The jokes start right after the opening Searchlight logo?
“Yes. That was the assistant editor’s idea, Matthew Buckley. The idea was to start the film out with a joke, and you can’t go any earlier than the logo. It was also his idea to end the last ten seconds of the credits with a reprise of the sunset countdown, which is a little Easter egg from the film. A joke at the very beginning, and a joke at the very end.”

Are there any sequence that you would point to as particularly challenging or interesting from an editing standpoint?
“The opening of the movie was tough, because we needed to figure out how much voiceover to use. Joel Kim Booster is a stand-up comic, and I personally think that his identity as a performer is very tied into the idea of being a stand-up comic with a first-person narrative voice. To me, the voiceover is important because it references his identity as a performer and the familiarity that people have with him as a stand-up comic. The voiceover is also educational in orienting people to the culture of Fire Island, but if there is too much of it, it would be annoying or redundant. It was fine balance and constant back and forth with Joel to finesse it until we felt like the balance was right.”

You’ve spoken in interviews about the importance of variations in the pacing of a film. Can you give us an example in Fire Island where employing variation was particularly powerful? 
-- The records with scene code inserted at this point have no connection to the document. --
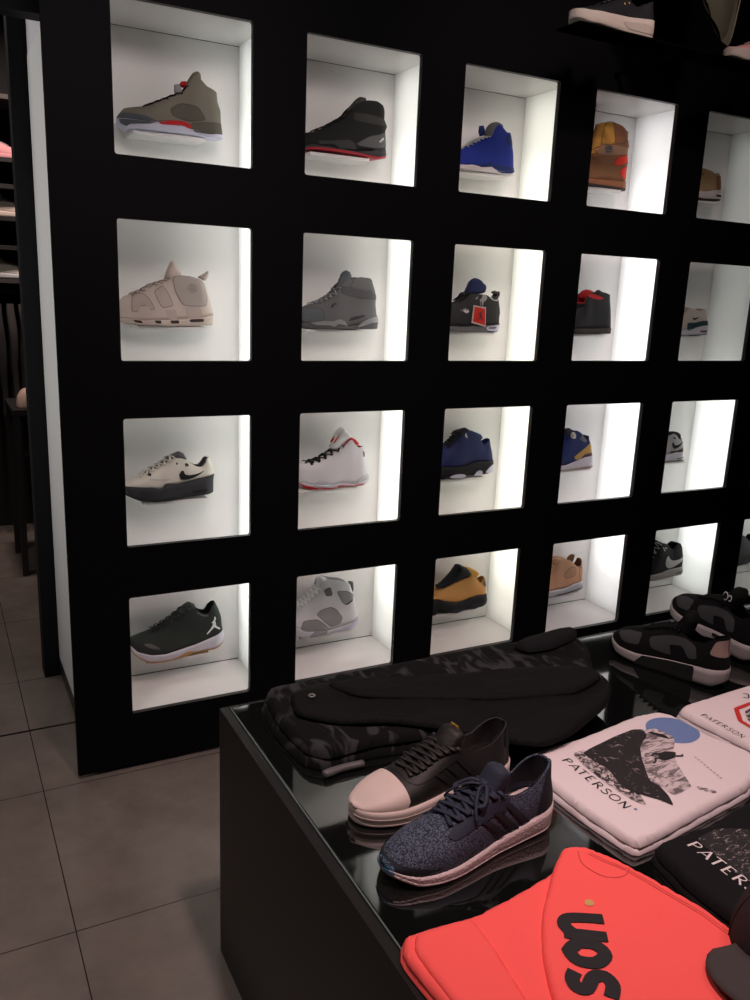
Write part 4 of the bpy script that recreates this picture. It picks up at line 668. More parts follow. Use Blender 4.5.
sp = runspec(dict(upper='black2', mid='beige', out='beige2', lining='black', tongue='black', lace='dkgrey'),
             ov=[('sole_step', 'beige2', 'sole', [(.06,.010),(.12,.010),(.15,.024),(.06,.034),(.02,.03),(.02,.012)]), ('eyelet', 'mustard', 'upper', [(.118,.075),(.122,.075),(.122,.080),(.118,.080)]), ('eyelet', 'mustard', 'upper', [(.135,.07),(.139,.07),(.139,.075),(.135,.075)])], **THICK)
build_shoe('sneaker', sp, 'black sneaker with thick pinkish sole on the shelf above the niches', (1.473, -.318, ROW_TOP+.057), math.pi, 'sneaker')
sp = runspec(dict(upper='pink', mid='beige2', out='beige3', lining='beige2', tongue='pink', lace='beige'), **THICK)
build_shoe('sneaker', sp, 'pink sneaker toe cut off by the right edge on the high shelf', (2.093, -.318, ROW_TOP+.057), math.pi, 'sneaker')
# olive garment hanging over the shelf front
O = [(1.37,2.62),(1.74,2.62),(1.735,2.40),(1.715,2.235),(1.70,2.185),(1.675,2.200),(1.58,2.30),(1.47,2.42)]
g = grid_poly(soft(O), .02, .02); O2 = soft(O); bm = bmesh.new()
for s in (1, -1):
    mp = {v: bm.verts.new((v.co.x, -.40 - s*.012*min(1, edge_dist(v.co, O2)/.02) + .008*math.sin(v.co.x*60)*s, v.co.y)) for v in g.verts}
    for f in g.faces: bm.faces.new([mp[v] for v in f.verts][::s])
g.free(); bmesh.ops.remove_doubles(bm, verts=bm.verts, dist=1e-4)
tr = thing('hanging_trousers', 'olive trouser leg hanging from above beside the shelf shoes', 'trousers', (0, 0, 0))
from_bm('fabric', bm, mat('olive_cloth', (.050, .046, .028), .85, bump=.4, bscale=120), tr)
bm = bmesh.new(); add_tube(bm, spline([(1.741,-.402,2.62),(1.737,-.404,2.40),(1.717,-.404,2.235),(1.702,-.404,2.19)], 4), .0022, 5)
from_bm('side_seam', bm, mat('seam_thread', (.16, .15, .10), .8), tr)
bm = bmesh.new(); add_tube(bm, [(1.2,-.40,2.635),(2.6,-.40,2.635)], .012, 10); add_tube(bm, [(1.25,-.40,2.635),(1.25,-.40,2.999)], .006, 8); add_tube(bm, [(2.55,-.40,2.635),(2.55,-.40,2.999)], .006, 8)
tag(from_bm('hanging_rail', bm, black_lam), 'black hanging rail fixed to the ceiling, carrying the olive trousers', 'rail')

# ------------------------------------------------------------------ display table
TZ = .596
tb = thing('display_table', 'low black display table with a glossy black glass top', 'table', (.010, -.828, 0))
blk = mat('black_table_paint', (.0115, .011, .0108), .42, spec=.3)
TL, TW = 2.35, 1.9
def tbox(n, lo, hi, m, b=.0015): return box(n, (lo[0], -hi[1], lo[2]), (hi[0], -lo[1], hi[2]), m, tb, b)
tbox('side_panel', (0, 0, 0), (.018, TW, TZ-.002), blk)
tbox('side_panel', (TL-.018, 0, 0), (TL, TW, TZ-.002), blk)
tbox('back_panel', (.0185, .0, 0), (TL-.0185, .018, TZ-.002), blk)
tbox('front_panel', (.0185, TW-.018, 0), (TL-.0185, TW, TZ-.002), blk)
tbox('carcass_top', (.0185, .0185, TZ-.040), (TL-.0185, TW-.0185, TZ-.0105), blk)
glass = mat('black_glass', (.004, .0048, .0045), .04, spec=.5)
glass.node_tree.nodes['Principled BSDF'].inputs['IOR'].default_value = 2.2
tbox('glass_top', (.0225, .012, TZ-.010), (TL-.022, TW-.022, TZ), glass, .0012)
edge = mat('glass_edge', (.10, .13, .12), .25)
tbox('glass_edge', (.0195, .012, TZ-.010), (.0222, TW-.022, TZ-.0003), edge, .0005)

# ------------------------------------------------------------------ shoes on the table
def knit_mat():
    m = bpy.data.materials.new('knit'); m.use_nodes = True; nt = m.node_tree; b = nt.nodes['Principled BSDF']; N = nt.nodes.new; L = nt.links.new
    tc = N('ShaderNodeTexCoord'); mp = N('ShaderNodeMapping'); mp.inputs['Scale'].default_value = (520, 260, 620); L(tc.outputs['Object'], mp.inputs[0])
    n = N('ShaderNodeTexNoise'); n.inputs['Scale'].default_value = 1.0; n.inputs['Detail'].default_value = 2; L(mp.outputs[0], n.inputs['Vector'])
    r = N('ShaderNodeValToRGB'); r.color_ramp.elements[0].position = .42; r.color_ramp.elements[1].position = .62
    r.color_ramp.elements[0].color = (.007, .010, .018, 1); r.color_ramp.elements[1].color = (.085, .108, .165, 1)
    L(n.outputs['Fac'], r.inputs[0]); L(r.outputs[0], b.inputs['Base Color']); b.inputs['Roughness'].default_value = .85
    bp = N('ShaderNodeBump'); bp.inputs['Strength'].default_value = .5; bp.inputs['Distance'].default_value = .001; L(n.outputs['Fac'], bp.inputs['Height']); L(bp.outputs[0], b.inputs['Normal'])
    return m
def foam_mat():
    m = bpy.data.materials.new('foam'); m.use_nodes = True; nt = m.node_tree; b = nt.nodes['Principled BSDF']; N = nt.nodes.new; L = nt.links.new
    tc = N('ShaderNodeTexCoord'); n = N('ShaderNodeTexVoronoi'); n.inputs['Scale'].default_value = 240; L(tc.outputs['Object'], n.inputs['Vector'])
    b.inputs['Base Color'].default_value = (.62, .50, .50, 1); b.inputs['Roughness'].default_value = .6
    bp = N('ShaderNodeBump'); bp.invert = True; bp.inputs['Strength'].default_value = .55; bp.inputs['Distance'].default_value = .002; L(n.outputs['Distance'], bp.inputs['Height']); L(bp.outputs[0], b.inputs['Normal'])
    return m
KN, FM = knit_mat(), foam_mat()
def stripe(x0, z0, x1, z1, w=.011): return [(x0, z0), (x0-w, z0), (x1-w, z1), (x1, z1)]
sp = dict(RUN, mid=[(0,.042),(.05,.036),(.10,.028),(.15,.021),(.2,.018),(.26,.019),(.292,.027)], mats=dict(upper='knit', mid='foam', out='foam', lining='black3', tongue='navy3', lace='navy3'), bow=1, lacew=1.15,
    ov=[('heel_cap', 'black3', 'upper', [(0,.04),(0,.11),(.02,.108),(.035,.088),(.05,.055),(.055,.036),(.02,.038)]),
        ('stripe', 'black3', 'upper', stripe(.135,.070,.098,.030)), ('stripe', 'black3', 'upper', stripe(.157,.064,.120,.029)), ('stripe', 'black3', 'upper', stripe(.113,.074,.078,.034)),
        ('lace_cage', 'navy3', 'upper', [(.10,.080),(.12,.088),(.19,.068),(.21,.056),(.20,.052),(.17,.060),(.13,.066),(.11,.066)]),
        ('toe_rand', 'black3', 'upper', [(.225,.024),(.30,.020),(.30,.036),(.275,.034),(.25,.029)]),
        ('toe_tab', 'tabblue', 'both', [(.286,.022),(.30,.020),(.30,.045),(.286,.042)])])
def pal2(n):
    if n == 'knit': return KN
    if n == 'foam': return FM
    if n == 'tabblue': return mat('tab_blue', (.05, .16, .28), .6)
    if n == 'rubber': return mat('toe_rubber', (.62, .50, .46), .55)
    if n == 'espresso': return mat('brown_black_leather', (.0065, .005, .005), .6, bump=.2, bscale=300)
    if n == 'gold': return mat('gold_print', (.75, .42, .08), .35, metal=.6)
    return pm(n)
root, S = build_shoe('running_shoe', sp, 'navy speckled knit running shoe with pinkish foam sole at the front of the table', (.398, -1.398, TZ+.0005), math.pi+.10, 'sneaker', fine=1.7, pal=pal2)
root.scale = (1.13, 1.08, 1.04)
SH = dict(top=[(0,.088),(.012,.096),(.03,.088),(.055,.072),(.085,.070),(.110,.080),(.13,.088),(.16,.080),(.2,.062),(.235,.054),(.262,.046),(.285,.034),(.292,.028)],
          mid=[(0,.029),(.1,.028),(.2,.027),(.27,.028),(.292,.029)], bot=[(0,.002),(.1,0),(.2,0),(.28,.002),(.292,.004)],
          heel=[(.008,.10),(.008,.07),(.003,.04),(.001,.03),(.001,0)], thr=(.212,.120),
          tongue=[(.108,.075),(.100,.100),(.106,.112),(.122,.112),(.138,.095),(.148,.080)], tongue_w=.024,
          mats=dict(upper='espresso', mid='rubber', out='rubber', lining='black2', tongue='espresso', lace='espresso'), rows=8, lacew=1.25,
          ov=[('toe_shell', 'rubber', 'upper', [(.222,.026),(.30,.024),(.30,.075),(.222,.075)]),
              ('stripe', 'black', 'upper', stripe(.150,.066,.112,.028)), ('stripe', 'black', 'upper', stripe(.172,.060,.134,.028)), ('stripe', 'black', 'upper', stripe(.130,.072,.092,.028)),
              ('heel_tab', 'black2', 'upper', [(0,.055),(0,.1),(.022,.098),(.03,.06)]),
              ('eyestay', 'espresso', 'upper', [(.112,.080),(.13,.090),(.21,.066),(.215,.056),(.20,.052),(.13,.070)])])
sh, S2 = build_shoe('shell_toe_sneaker', SH, 'dark brown leather sneaker with pale rubber shell toe behind the knit shoe', (.420, -1.252, TZ+.0005), math.pi+.10, 'sneaker', fine=1.6, pal=pal2)
sh.scale = (1.13, 1.08, 1.05)
bm = bmesh.new(); add_box(bm, (.1105, -.009, .108), (.1125, .009, .1155), .0008); bmesh.ops.recalc_face_normals(bm, faces=bm.faces)
gl = from_bm('tongue_label', bm, pal2('gold'), sh, smooth=False); gl['label'] = 'gold tongue label'
bm = bmesh.new(); pts = [S2.P(S2.L*(1-(1-t)**2)*.999, -.012*20, 1, .0008) for t in [k/24 for k in range(1, 25)]]
add_tube(bm, pts, .0008, 5); add_tube(bm, [Vector((p.x, -p.y, p.z)) for p in pts], .0008, 5); from_bm('sole_stitching', bm, pm('beige3'), sh)

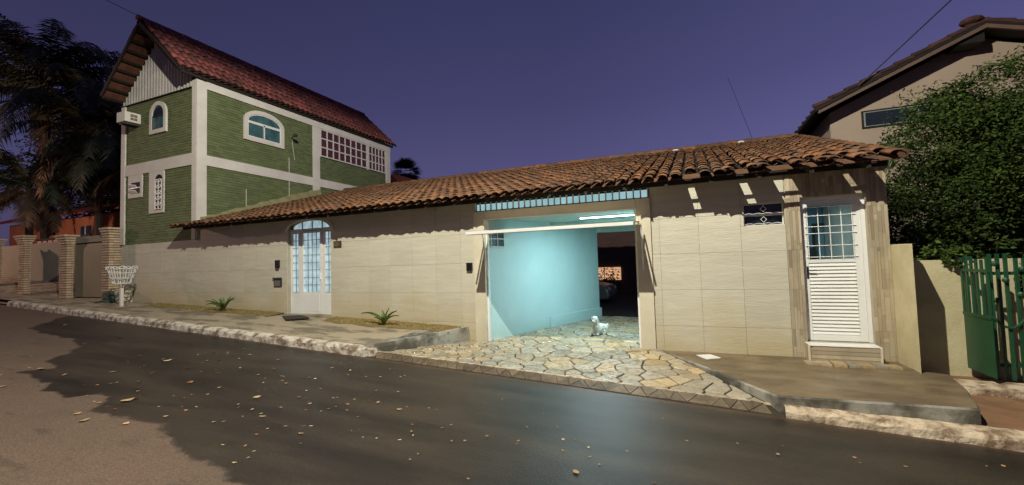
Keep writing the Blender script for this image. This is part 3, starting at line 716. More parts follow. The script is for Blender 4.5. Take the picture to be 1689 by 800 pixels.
# room behind it
rm_ = MB(); rm_.box(.2, 2.34, 10.2, 10.3, .1, 2.6); rm_.box(.1, .2, 7.71, 10.3, .1, 2.6); rm_.box(.2, 2.34, 7.71, 10.2, .1, .2); rm_.box(.2, 2.34, 7.71, 10.2, 2.56, 2.6)
rm_.build('inner_room', m_room, house)
q = MB(); q.hexa([(1.50, 7.80, .2), (1.53, 7.79, .2), (1.64, 8.5, .2), (1.61, 8.5, .2)], [(1.50, 7.80, 2.06), (1.53, 7.79, 2.06), (1.64, 8.5, 2.06), (1.61, 8.5, 2.06)]); q.build('inner_door', m_whitegloss, house)
q = MB(); q.box(2.14, 2.18, 10.13, 10.19, .2, 2.2); q.box(2.18, 2.33, 10.13, 10.19, 2.14, 2.2); q.box(1.72, 1.95, 9.2, 9.5, .2, 1.72); q.build('room_furniture', m_darktrim, house)

# little window with ornamental bars
win = MB()
for (u0, u1, z0, z1) in ((.711, .725, 2.061, 2.399), (1.235, 1.249, 2.061, 2.399), (.725, 1.235, 2.061, 2.073), (.725, 1.235, 2.387, 2.399), (.725, 1.235, 2.21, 2.245)): F7.box(win, u0, u1, z0, z1, -.12, -.09)
win = win.build('window', m_whitegloss, house)
q = MB(); F7.box(q, .712, 1.248, 2.062, 2.398, -.16, -.15); q.build('window_pane', m_glass, win)
def dia(cu, cz, r): return [F7(cu+r, cz, -.03), F7(cu, cz+r*1.1, -.03), F7(cu-r, cz, -.03), F7(cu, cz-r*1.1, -.03), F7(cu+r, cz, -.03)]
for cz in (2.31, 2.15):
    q = MB(); q.tube(dia(.98, cz, .04), .005, 4); q.build('diamond_ornament', m_whitegloss, win)
for z in (2.235, 2.08):
    q = MB(); pts = []
    for i in range(25):
        u = .72+i*.0217; pts.append(F7(u, z+.014*abs(math.sin(i*.55)), -.03))
    q.tube(pts, .0045, 4); q.build('scroll_bar', m_whitegloss, win)
q = MB(); q.tube([F7(.98, 2.065, -.03), F7(.98, 2.10, -.03)], .005, 4); q.tube([F7(.98, 2.355, -.03), F7(.98, 2.395, -.03)], .005, 4); q.build('scroll_bar', m_whitegloss, win)

# fittings on the wall
mbx = MB(); F7.box(mbx, -9.54, -9.28, 1.20, 1.40, .001, .03); mbx = mbx.build('letter_box', m_darktrim, house)
q = MB(); F7.box(q, -9.50, -9.32, 1.21, 1.34, .03, .036); q.build('letter_flap', mat('steel', (.3, .3, .3), rough=.4, metal=.6), mbx)
q = MB(); F7.box(q, -9.56, -9.26, 1.385, 1.415, .0305, .05); q.build('letter_lid', m_darktrim, mbx)
q = MB(); F7.box(q, -9.47, -9.35, 1.66, 1.84, .001, .05); F7.box(q, -9.44, -9.33, 1.64, 1.70, .0502, .06); q.build('intercom', m_black, house)
pq = MB(); F7.box(pq, -7.61, -7.38, 2.07, 2.22, .001, .015); pq = pq.build('number_plaque', mat('bronze', (.06, .045, .025), rough=.5), house)
for zz0, w in ((2.175, .12), (2.14, .15), (2.105, .10)):
    q = MB(); F7.box(q, -7.58, -7.58+w, zz0, zz0+.012, .0152, .018); q.build('engraving', mat('brass', (.28, .22, .12), rough=.5), pq)
q = MB(); F7.box(q, -4.15, -4.03, 1.47, 1.63, .001, .045); F7.box(q, -4.13, -4.05, 1.52, 1.58, .0452, .05); q.build('intercom', m_black, house)

# roof of the low house
def rz(y): return .76+.30*y
sl = math.atan(.30); U = (0, math.cos(sl), math.sin(sl))
roof = boxo('roof', m_wood, house, -12.56, 2.45, 7.60, 7.68, 2.885, 2.98)
SLOTS = [(-.12, .10), (.60, .11), (1.04, .24), (1.46, .07), (1.86, .09), (2.06, .06), (2.24, .09)]
deck = [(-12.84, 2.50, 7.03, 12.9)]
for sx_, w in SLOTS:
    for (a, c) in ((7.065, 7.15), (7.185, 7.335), (7.365, 7.395)): deck = subtract(deck, (sx_, sx_+w, a, c))
deck = subtract(deck, (-13, -12.56, 7.5, 13))
for part_, lo_, hi_, dm in (('eave_deck', 7.03, 7.45, m_pan), ('roof_deck', 7.45, 12.9, m_wood)):
    q = MB()
    for (x0, x1, y0, y1) in deck:
        y0, y1 = max(y0, lo_), min(y1, hi_)
        if y1 - y0 < .001: continue
        q.hexa([(x0, y0, rz(y0)-.075), (x1, y0, rz(y0)-.075), (x1, y1, rz(y1)-.075), (x0, y1, rz(y1)-.075)], [(x0, y0, rz(y0)-.055), (x1, y0, rz(y0)-.055), (x1, y1, rz(y1)-.055), (x0, y1, rz(y1)-.055)])
    q.build(part_, dm, roof)
x = -12.42
while x < 2.4:
    q = MB(); q.hexa([(x, 7.06, rz(7.06)-.16), (x+.05, 7.06, rz(7.06)-.16), (x+.05, 7.59, rz(7.59)-.16), (x, 7.59, rz(7.59)-.16)], [(x, 7.06, rz(7.06)-.077), (x+.05, 7.06, rz(7.06)-.077), (x+.05, 7.59, rz(7.59)-.077), (x, 7.59, rz(7.59)-.077)])
    q.build('rafter', m_wood, roof); x += .633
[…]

“We do play a lot with one of the themes of the movie, which is that time works differently on Fire Island. The days seem to go on forever here, but the summers go quickly. There’s a really raucous, zany speed to a lot of scenes, like the ‘heads up’ scene. There’s a certain frantic quality to some of the scenes, but then there are other scenes, like the beach-date scene between Will and Noah, which is shot in slow motion. The details are small — opening a book, laying out a towel, slowly walking into the ocean — it’s the opposite. It’s extremely slow. It’s a little nod to the idea that time works differently.”
Fire Island’s writing is humorous and quick. Can you explain how your role as an editor contributed to the overall feeling this film has?
“I love the material, and I hope that it shows in the work. I don’t feel like you need to be a Fire Island resident, as I currently am, to appreciate the movie, but I do feel like there is an authenticity that is almost unconscious that helped me help make the movie. I think I was particularly attuned to some of the funny ad-libs that the actors performed. The film was highly scripted, but the actors were encouraged to ad-lib additional lines and jokes. One of my favorites is when Matt Rogers, who plays Luke, says ‘Can I trade someone a Crest White Strip for a prep pill,’ which I think is hilarious, and he did only in one take, off-screen. That line made me laugh so hard, and I put it in the first assembly of that scene, and it never left. Part of what I felt empowered and privileged to do was let my own sense of humor and authenticity guide my editing choices.”